Opinion by
This appeal from the judgment in ejectment entered against, the defendant on the case stated was submitted by counsel without oral argument.
On inspection of the record it appears in limine that we have no appellate jurisdiction of the case. It contains no such certificate of the trial judge as is prescribed and required by the amendatory act of May 5, 1899, which has been in force since the first of July last.
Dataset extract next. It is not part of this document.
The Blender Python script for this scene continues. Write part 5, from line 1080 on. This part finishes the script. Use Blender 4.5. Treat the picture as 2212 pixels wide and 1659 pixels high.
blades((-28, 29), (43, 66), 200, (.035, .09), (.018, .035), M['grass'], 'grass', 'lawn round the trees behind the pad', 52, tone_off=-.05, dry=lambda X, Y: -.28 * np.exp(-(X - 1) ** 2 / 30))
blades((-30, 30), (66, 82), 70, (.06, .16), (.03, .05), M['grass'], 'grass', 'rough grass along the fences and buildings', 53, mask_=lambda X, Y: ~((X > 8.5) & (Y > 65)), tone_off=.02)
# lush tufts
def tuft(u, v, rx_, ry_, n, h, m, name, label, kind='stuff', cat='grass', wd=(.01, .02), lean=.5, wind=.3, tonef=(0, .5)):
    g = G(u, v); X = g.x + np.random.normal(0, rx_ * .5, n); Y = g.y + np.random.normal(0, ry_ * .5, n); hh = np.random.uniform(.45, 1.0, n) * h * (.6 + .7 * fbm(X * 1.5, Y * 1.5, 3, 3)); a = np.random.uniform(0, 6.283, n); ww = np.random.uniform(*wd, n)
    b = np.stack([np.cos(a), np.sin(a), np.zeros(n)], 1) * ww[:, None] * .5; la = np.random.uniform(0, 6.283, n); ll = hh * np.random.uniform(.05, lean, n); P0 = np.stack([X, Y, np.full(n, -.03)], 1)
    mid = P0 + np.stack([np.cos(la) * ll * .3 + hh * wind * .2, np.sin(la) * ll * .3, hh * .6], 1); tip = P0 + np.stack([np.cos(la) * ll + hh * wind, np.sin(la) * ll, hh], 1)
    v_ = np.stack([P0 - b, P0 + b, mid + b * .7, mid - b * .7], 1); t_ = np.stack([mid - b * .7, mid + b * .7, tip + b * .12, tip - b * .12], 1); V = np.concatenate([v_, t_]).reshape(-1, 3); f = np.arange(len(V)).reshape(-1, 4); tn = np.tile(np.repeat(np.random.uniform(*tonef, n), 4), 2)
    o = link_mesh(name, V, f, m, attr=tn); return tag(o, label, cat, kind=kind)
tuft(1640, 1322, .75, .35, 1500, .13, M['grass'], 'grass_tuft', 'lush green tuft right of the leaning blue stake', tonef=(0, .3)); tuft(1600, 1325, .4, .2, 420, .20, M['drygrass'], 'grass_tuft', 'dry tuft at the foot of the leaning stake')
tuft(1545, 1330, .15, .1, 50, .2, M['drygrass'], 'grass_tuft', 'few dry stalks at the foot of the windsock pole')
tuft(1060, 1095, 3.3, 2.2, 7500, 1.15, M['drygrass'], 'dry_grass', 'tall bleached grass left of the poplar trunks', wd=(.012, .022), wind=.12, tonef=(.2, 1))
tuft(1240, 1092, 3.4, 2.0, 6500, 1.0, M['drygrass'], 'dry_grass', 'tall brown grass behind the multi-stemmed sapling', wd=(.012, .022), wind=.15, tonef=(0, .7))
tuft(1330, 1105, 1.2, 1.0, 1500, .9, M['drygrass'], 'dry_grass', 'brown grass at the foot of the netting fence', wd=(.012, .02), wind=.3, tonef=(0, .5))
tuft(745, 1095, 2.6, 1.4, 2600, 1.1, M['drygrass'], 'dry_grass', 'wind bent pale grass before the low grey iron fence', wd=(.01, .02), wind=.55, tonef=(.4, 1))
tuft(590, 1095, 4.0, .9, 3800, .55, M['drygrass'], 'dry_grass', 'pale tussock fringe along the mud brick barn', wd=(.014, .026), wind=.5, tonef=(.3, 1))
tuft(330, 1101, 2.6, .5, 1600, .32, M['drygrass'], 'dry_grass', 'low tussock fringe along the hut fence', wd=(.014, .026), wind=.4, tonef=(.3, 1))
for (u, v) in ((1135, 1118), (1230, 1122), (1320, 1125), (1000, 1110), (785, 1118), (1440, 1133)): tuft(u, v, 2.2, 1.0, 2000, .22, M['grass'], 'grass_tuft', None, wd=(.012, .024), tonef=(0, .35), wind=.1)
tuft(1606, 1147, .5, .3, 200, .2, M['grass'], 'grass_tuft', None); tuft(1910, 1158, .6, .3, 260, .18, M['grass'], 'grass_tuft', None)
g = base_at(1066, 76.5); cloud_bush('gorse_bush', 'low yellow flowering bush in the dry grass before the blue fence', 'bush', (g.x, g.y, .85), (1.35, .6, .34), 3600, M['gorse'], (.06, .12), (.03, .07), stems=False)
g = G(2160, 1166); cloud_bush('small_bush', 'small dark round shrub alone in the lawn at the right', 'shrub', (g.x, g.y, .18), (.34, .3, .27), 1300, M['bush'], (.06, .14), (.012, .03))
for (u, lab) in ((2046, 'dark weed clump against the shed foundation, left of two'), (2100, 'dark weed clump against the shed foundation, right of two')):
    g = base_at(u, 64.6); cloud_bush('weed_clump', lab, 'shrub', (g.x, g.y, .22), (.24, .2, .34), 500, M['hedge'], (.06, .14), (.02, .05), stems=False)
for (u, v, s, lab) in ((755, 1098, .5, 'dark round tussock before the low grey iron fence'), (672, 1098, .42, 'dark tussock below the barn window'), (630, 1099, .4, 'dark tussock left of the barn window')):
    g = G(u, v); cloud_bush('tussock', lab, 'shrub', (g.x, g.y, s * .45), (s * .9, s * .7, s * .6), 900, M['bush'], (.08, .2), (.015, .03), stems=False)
Section 4 of that act, P. L. 249, provides as follows: “ In actions of ejectment, legal or equitable, .... the judge hearing.the case shall certify whether the value of the land, or of the interest, or of the property really in controversy is greater that $1,500, and his certificate shall be conclusive proof of such value for the purposes of this act.” In the concluding paragraph of the case stated both parties “ reserve the right of appeal and agree that the value of the premises in dispute exceeds the value of one thousand dollars ($1,000).” No such agreement as this can be regarded as the legal equivalent of the jurisdictional certificate prescribed and required by the terms of the act; but if it were otherwise, the agreement, of the parties as to the value of the premises in dispute would show that this Court has no jurisdiction of the case except to remit it for hearing and determination to the Superior Court, where according to their valuation of the premises it properly belongs.
It is therefore ordered that the above entitled case be remitted at appellant’s expense to the Superior Court for hearing and determination.